JPMorgan Chase touting senior and sub issue
JPMorgan Chase has taken soundings with investors with regard to issuing its first Kangaroo deal, discussing the possibility of bringing either or both senior and subordinated deals.

The US bank held conference calls in the week ending June 8 and is not planning to roadshow before issuing.

Investors say JPMorgan Chase mooted a five-year senior product issued by the bank’s 100 per cent risk-weighted holding company (JPMorgan Chase & Co AA-/Aa2) with indicative price talk at around 20 basis points above swap.

The firm is also understood to have discussed a 10-year bullet subordinated bond offered on a reverse enquiry basis by the 20 per cent risk weighted bank entity (JPMorgan Chase NA AA-Aa1). However, with JPMorgan Chase believed to be at the stage of gauging interest in a subordinated deal, pricing talk on this deal is less clear.

The senior debt indicative price is slightly inside the senior deal brought on May 18 by Wachovia Corporation (AA-/Aa3). The A$1.05 billion (US$860 million) senior tranche priced at 21 basis points over swap. At the same time, Wachovia Bank (AA-/Aa2), priced a A$400 million 10-year bullet subordinated deal at 38 basis points over swap.

This one basis point difference between the JPMorgan Chase and Wachovia senior deals makes sense in light of the rating difference between the two banks. Both JPMorgan Chase & Co and JPMorgan Chase NA are rated one notch higher than Wachovia Corp. and Wachovia Bank by Moody’s Investors Service – although they carry the same ratings from Standard & Poor’s.

Although the relative prices of the two banks' bonds do not account for recent turbulence in the global equity and credit markets last week, the price talk seems to reflect good investor demand for a new name in the Kangaroo bond market.

JPMorgan Chase’s debut is being led by by JPMorgan, Australia & New Zealand Banking Group (ANZ) and Westpac Institutional Bank.
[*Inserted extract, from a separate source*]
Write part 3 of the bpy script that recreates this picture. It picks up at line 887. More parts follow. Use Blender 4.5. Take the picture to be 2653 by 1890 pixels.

JPMorgan Chase’s strategy of not roadshowing before bringing its inaugural deal is unusual, but investors who participated in conference calls do not seem to be put off. “I am not that concerned about the lack of a roadshow because my main aim was to hear about the credit. I was able to do that on the call and also through the follow-up questions I asked,” explains Nerissa Chew, investment analyst at Aberdeen Asset Management in Sydney.

JPMorgan Chase is the third-largest US bank ranked by both its US$1.4 trillion total assets and US$117.7 billion total capital at the end of the first quarter this year. It is the only one of the top five US banks not to have accessed the Kangaroo market: along with Wachovia’s recent deal, Citigroup, Bank of America and Wells Fargo all have over A$3 billion outstanding in the Kangaroo bond market.